North Yorkshire SACRE Agreed Syllabus 2024-2029
RE Scheme of Learning 2024_2025
RE Vocabularly Progression Document
School Vision
“Religious Education is the gateway to greater empathy, compassion and celebration of diversity”
In RE we discuss the values, ideas and celebrations of different faiths and cultures in our diverse world. We enjoy bringing these to life by exploring them through stories, role play, craft, art and discussion. Lessons nurture the children’s own personal beliefs, ideas and values whilst fostering respect of the right of others to differ. To facilitate this, we follow the North Yorkshire Syllabus for RE.

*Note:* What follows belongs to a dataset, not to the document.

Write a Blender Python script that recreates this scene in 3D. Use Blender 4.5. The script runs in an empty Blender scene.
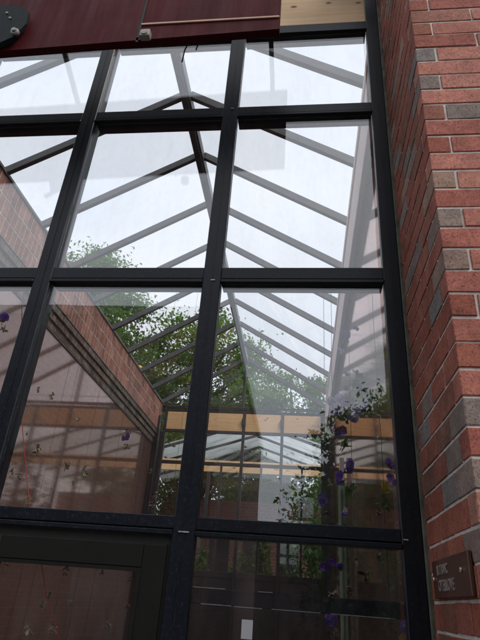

As a school we maintain close relationships with our local Christian community. All pupils attend an assembly each week in the village chapel which is delivered by members of the local church. We also attend the village church for whole school end of term and seasonal celebrations.
Intent:
- All children learn about a wide range of religious and non-religious worldviews to develop their substantive knowledge of religious and non-religious beliefs.
- Children are supported and encouraged to evaluate these beliefs so that they can develop their own ideas, values and identities.
- Through this teaching, we strive to improve the children’s understanding of the wider world, how others live and worship and to build tolerance and knowledge of our diverse nation and the world.
Implementation
- We follow the North Yorkshire Agreed Syllabus for Religious Education (2024-2029) which is based around a key question approach. These questions open up the content to be studied and allow coherence and progression in the pupils learning.
- The children investigate, explore and reach their own conclusions to these questions through class discussion and debate, role play, art, craft and stories. Staff support and facilitate this through taught vocabulary and questioning so that children develop a deep understanding of core concepts.
- To put their learning into context, the children participate in visits to experience different religions and places of worship. In addition, the school hosts visitors from members of other religious and cultural communities.
Impact
The impact is that the children learn about a variety of religious and non-religious worldviews and people from different cultures and communities to their own. This in turn helps them to enter society as empathetic and compassionate young people who recognise how differences should be celebrated and embraced.
- Children receive a grounding in the school’s values for life, British values and learn to develop their own opinions and beliefs (and expect that these will be respected).
- Children learn that other people may have different opinion and faiths to their own, but that these are important to them and should be respected also.
- Children feel part of the Slingsby community and in turn they feel valued by members of the church community in Slingsby.
- The diverse faiths of the world are discovered and respected giving the children a broader view of the cultural capital in which we live today.